◆ PROBLEM TO SOLVE ◆
Include the line containing "from mathutils import Vector, Matrix" and all lines before it, repeated exactly from the listing below, without pictures.

◆ SOURCE EXCERPT ◆
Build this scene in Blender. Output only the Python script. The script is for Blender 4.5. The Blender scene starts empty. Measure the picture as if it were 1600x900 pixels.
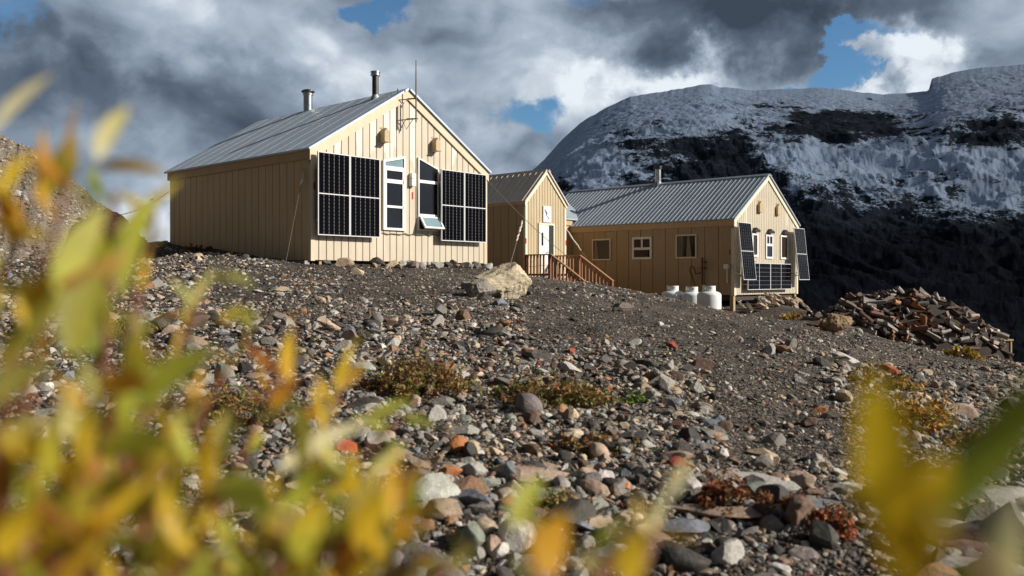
import bpy, bmesh, math, random
import numpy as np
from mathutils import Vector, Matrix

random.seed(7)
rng = np.random.default_rng(11)
SC = bpy.context.scene
COL = SC.collection
F = 1361.0            # focal length in pixels of the 1600 px wide photograph
CX, HY = 800.0, 437.0  # principal column, horizon row


def P(px, py, D):
    """World point seen at photo pixel (px,py) at forward distance D (camera at origin, level)."""
    return Vector(((px - CX) / F * D, D, (HY - py) / F * D))


# ------------------------------------------------------------------ camera
cam_data = bpy.data.cameras.new("camera")
cam = bpy.data.objects.new("camera", cam_data)
COL.objects.link(cam)
cam.location = (0, 0, 0)
cam.rotation_euler = (math.radians(90), 0, 0)
cam_data.sensor_width = 36.0
cam_data.lens = 36.0 * F / 1600.0
cam_data.shift_y = -13.0 / 1600.0
cam_data.clip_start = 0.02
cam_data.clip_end = 30000
cam_data.dof.use_dof = True
cam_data.dof.focus_distance = 21.0
cam_data.dof.aperture_fstop = 3.1
SC.camera = cam

# ------------------------------------------------------------------ light
SUN_EL = math.radians(27)
SUN_XY = Vector((0.985, -0.17)).normalized()
SUN_DIR = Vector((SUN_XY.x * math.cos(SUN_EL), SUN_XY.y * math.cos(SUN_EL), math.sin(SUN_EL)))
sun_data = bpy.data.lights.new("sun", 'SUN')
sun_data.energy = 5.0
sun_data.angle = math.radians(0.5)
sun_data.color = (1.0, 0.925, 0.815)
sun = bpy.data.objects.new("sun", sun_data)
COL.objects.link(sun)
sun.location = (30, -12, 25)
sun.rotation_euler = SUN_DIR.to_track_quat('Z', 'Y').to_euler()

SC.view_settings.view_transform = 'Standard'
SC.view_settings.look = 'None'
SC.view_settings.exposure = 0.22
SC.view_settings.gamma = 1.0
SC.view_settings.use_curve_mapping = False
SC.cycles.use_denoising = True
SC.cycles.max_bounces = 4
SC.cycles.diffuse_bounces = 2
SC.cycles.glossy_bounces = 2
SC.cycles.transparent_max_bounces = 6
SC.cycles.sample_clamp_indirect = 6.0


# ------------------------------------------------------------------ node helpers
class NT:
    def __init__(self, tree):
        self.t = tree
        self.n = tree.nodes
        self.l = tree.links

    def new(self, kind, **kw):
        nd = self.n.new(kind)
        for k, v in kw.items():
            setattr(nd, k, v)
        return nd

    def put(self, sock, val):
        if hasattr(val, 'is_linked') or isinstance(val, bpy.types.NodeSocket):
            self.l.new(val, sock)
        else:
            if isinstance(val, (tuple, list)) and len(val) == 3 and sock.type == 'RGBA':
                val = (*val, 1.0)
            sock.default_value = val

    def math(self, op, a, b=None, c=None, clamp=False):
        nd = self.new('ShaderNodeMath', operation=op, use_clamp=clamp)
        self.put(nd.inputs[0], a)
        if b is not None:
            self.put(nd.inputs[1], b)
        if c is not None:
            self.put(nd.inputs[2], c)
        return nd.outputs[0]

    def vmath(self, op, a, b=None, out=0):
        nd = self.new('ShaderNodeVectorMath', operation=op)
        self.put(nd.inputs[0], a)
        if b is not None:
            self.put(nd.inputs[1], b)
        return nd.outputs[out]

    def smooth(self, v, a, b, lo=0.0, hi=1.0):
        nd = self.new('ShaderNodeMapRange', interpolation_type='SMOOTHSTEP')
        self.put(nd.inputs['Value'], v)
        nd.inputs['From Min'].default_value = a
        nd.inputs['From Max'].default_value = b
        nd.inputs['To Min'].default_value = lo
        nd.inputs['To Max'].default_value = hi
        return nd.outputs[0]

    def noise(self, vec, scale, detail=4.0, rough=0.55, dist=0.0, out=0):
        nd = self.new('ShaderNodeTexNoise')
        if vec is not None:
            self.put(nd.inputs['Vector'], vec)
        nd.inputs['Scale'].default_value = scale
        nd.inputs['Detail'].default_value = detail
        nd.inputs['Roughness'].default_value = rough
        nd.inputs['Distortion'].default_value = dist
        return nd.outputs[out]

    def ramp(self, v, stops):
        nd = self.new('ShaderNodeValToRGB')
        el = nd.color_ramp.elements
        while len(el) < len(stops):
            el.new(0.5)
        for e, (p, c) in zip(el, stops):
            e.position = p
            e.color = (*c, 1.0)
        self.put(nd.inputs[0], v)
        return nd.outputs[0]

    def mix(self, f, a, b, blend='MIX'):
        nd = self.new('ShaderNodeMix', data_type='RGBA', blend_type=blend)
        self.put(nd.inputs[0], f)
        self.put(nd.inputs[6], a)
        self.put(nd.inputs[7], b)
        return nd.outputs[2]

    def bump(self, h, strength, dist=0.02):
        nd = self.new('ShaderNodeBump')
        self.put(nd.inputs['Height'], h)
        nd.inputs['Strength'].default_value = strength
        nd.inputs['Distance'].default_value = dist
        return nd.outputs[0]


def material(name):
    m = bpy.data.materials.new(name)
    m.use_nodes = True
    nt = NT(m.node_tree)
    b = m.node_tree.nodes['Principled BSDF']
    return m, nt, b


def dirn(px, py):
    return Vector(((px - CX) / F, 1.0, (HY - py) / F)).normalized()


# ------------------------------------------------------------------ world: sky with broken cloud
world = bpy.data.worlds.new("World")
SC.world = world
world.use_nodes = True
world.cycles.sampling_method = 'NONE'
w = NT(world.node_tree)
for nd in list(w.n):
    w.n.remove(nd)
wout = w.new('ShaderNodeOutputWorld')
sky = w.new('ShaderNodeTexSky', sky_type='NISHITA')
sky.sun_disc = False
sky.sun_elevation = SUN_EL
sky.sun_rotation = math.atan2(SUN_XY.x, SUN_XY.y)
sky.altitude = 2300
sky.air_density = 1.2
sky.dust_density = 0.4
bg_sky = w.new('ShaderNodeBackground')
w.l.new(w.mix(1.0, sky.outputs[0], (0.62, 0.92, 1.12), 'MULTIPLY'), bg_sky.inputs[0])
bg_sky.inputs[1].default_value = 0.08
tcd = w.new('ShaderNodeTexCoord').outputs['Generated']
# stretch so that clouds flatten towards the horizon
warp = w.vmath('SCALE', w.vmath('SUBTRACT', w.noise(tcd, 5.0, 3.0, 0.6, 0, 1), (0.5, 0.5, 0.5)))
warp.node.inputs['Scale'].default_value = 0.11
d1 = w.vmath('ADD', tcd, warp)
ds = w.vmath('MULTIPLY', d1, (1.0, 1.0, 1.7))
f1 = w.noise(ds, 4.2, 7.0, 0.48, 0.15)
f1b = w.noise(w.vmath('ADD', ds, (0.035, -0.01, 0.055)), 4.2, 7.0, 0.48, 0.15)
f2 = w.noise(ds, 13.0, 6.0, 0.55, 0.2)
warp2 = w.vmath('SCALE', w.vmath('SUBTRACT', w.noise(tcd, 9.0, 6.0, 0.6, 0, 1), (0.5, 0.5, 0.5)))
warp2.node.inputs['Scale'].default_value = 0.20
dw = w.vmath('ADD', tcd, warp2)


def blob(px, py, rx, ry):
    c = dirn(px, py)
    a, b = rx / F, ry / F
    v = w.vmath('MULTIPLY', w.vmath('SUBTRACT', dw, tuple(c)), (1 / a, 1 / a, 1 / b))
    ln = w.vmath('LENGTH', v, out=1)
    return w.smooth(ln, 0.15, 1.0, 1.0, 0.0)


def add_blobs(base, lst):
    cur = base
    for (px, py, rx, ry, k) in lst:
        cur = w.math('MULTIPLY_ADD', blob(px, py, rx, ry), k, cur)
    return cur


shade = w.math('MULTIPLY_ADD', w.math('SUBTRACT', f1, 0.5), 1.15, 0.56)
shade = w.math('MULTIPLY_ADD', w.math('SUBTRACT', f1, f1b), 1.5, shade)
shade = w.math('MULTIPLY_ADD', w.math('SUBTRACT', f2, 0.5), 0.13, shade)
shade = add_blobs(shade, [
    (230, 235, 520, 130, -0.12), (330, 160, 420, 100, -0.08), (60, 110, 260, 120, 0.06),
    (1180, 30, 400, 100, -0.40), (1020, 60, 200, 70, -0.12), (1480, 50, 260, 80, -0.12),
    (240, 40, 330, 80, 0.16), (560, 100, 190, 100, 0.20), (880, 120, 260, 130, 0.22),
    (690, 40, 220, 70, 0.12), (300, 360, 260, 60, 0.30), (800, 240, 160, 60, 0.22),
    (1040, 130, 170, 40, 0.26), (1240, 120, 70, 30, 0.45), (1410, 120, 110, 50, 0.52),
    (740, 190, 130, 60, -0.14), (800, 150, 120, 40, -0.06), (500, 165, 90, 40, 0.10),
])
cloud_col = w.ramp(shade, [(0.0, (0.042, 0.058, 0.084)), (0.26, (0.098, 0.130, 0.178)), (0.50, (0.225, 0.28, 0.355)),
                           (0.74, (0.37, 0.435, 0.515)), (1.0, (0.70, 0.755, 0.81))])
bg_cloud = w.new('ShaderNodeBackground')
sd_ = w.new('ShaderNodeSeparateXYZ')
w.l.new(tcd, sd_.inputs[0])
# unseen sky overhead and behind, dimmed to weaken the fill light
over = w.math('MULTIPLY', w.smooth(sd_.outputs[2], 0.31, 0.55, 1.0, 0.26), w.smooth(sd_.outputs[1], 0.15, 0.76, 0.20, 1.0))
near_sun = w.smooth(w.vmath('DOT_PRODUCT', tcd, tuple(SUN_DIR), out=1), 0.55, 0.98)
over = w.math('MULTIPLY_ADD', near_sun, 1.5, over)      # unseen sky round the sun, brightened as added soft fill
cmb = w.new('ShaderNodeCombineColor')
w.l.new(over, cmb.inputs[0]); w.l.new(over, cmb.inputs[1]); w.l.new(over, cmb.inputs[2])
cloud_col = w.mix(1.0, cloud_col, cmb.outputs[0], 'MULTIPLY')
w.l.new(cloud_col, bg_cloud.inputs[0])
bg_cloud.inputs[1].default_value = 1.0
hole = w.math('MULTIPLY_ADD', w.math('SUBTRACT', f1, 0.5), -0.9, 0.0)
hole = w.math('MULTIPLY_ADD', w.math('SUBTRACT', f2, 0.5), -0.8, hole)
hole = add_blobs(hole, [
    (563, 14, 85, 50, 0.80), (850, 182, 135, 58, 0.86), (1270, 112, 170, 34, 0.85), (1180, 130, 90, 24, 0.65),
    (5, 20, 60, 50, 0.45), (940, 5, 55, 30, 0.5), (780, 225, 60, 30, 0.25), (1285, 40, 150, 50, -0.7), (1330, 95, 60, 30, 0.3)])
hole_m = w.smooth(hole, 0.26, 0.80)
mixs = w.new('ShaderNodeMixShader')
w.l.new(hole_m, mixs.inputs[0])
w.l.new(bg_cloud.outputs[0], mixs.inputs[1])
w.l.new(bg_sky.outputs[0], mixs.inputs[2])
w.l.new(mixs.outputs[0], wout.inputs[0])


# ------------------------------------------------------------------ object helpers
def link(name, mesh, parent=None, mat=None):
    o = bpy.data.objects.new(name, mesh)
    COL.objects.link(o)
    if mat is not None and not mesh.materials:
        mesh.materials.append(mat)
    if parent is not None:
        o.parent = parent
    return o


def tag(o, label=None, cat=None, group=None, kind=None):
    if label:
        o['label'] = label
    if cat:
        o['category'] = cat
    if group:
        o['group'] = group
    if kind:
        o['kind'] = kind
    return o


def empty(name, loc, rz=0.0):
    o = bpy.data.objects.new(name, None)
    COL.objects.link(o)
    o.empty_display_size = 0.2
    o.location = loc
    o.rotation_euler = (0, 0, rz)
    return o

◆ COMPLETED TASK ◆
Build this scene in Blender. Output only the Python script. The script is for Blender 4.5. The Blender scene starts empty. Measure the picture as if it were 1600x900 pixels.
import bpy, bmesh, math, random
import numpy as np
from mathutils import Vector, Matrix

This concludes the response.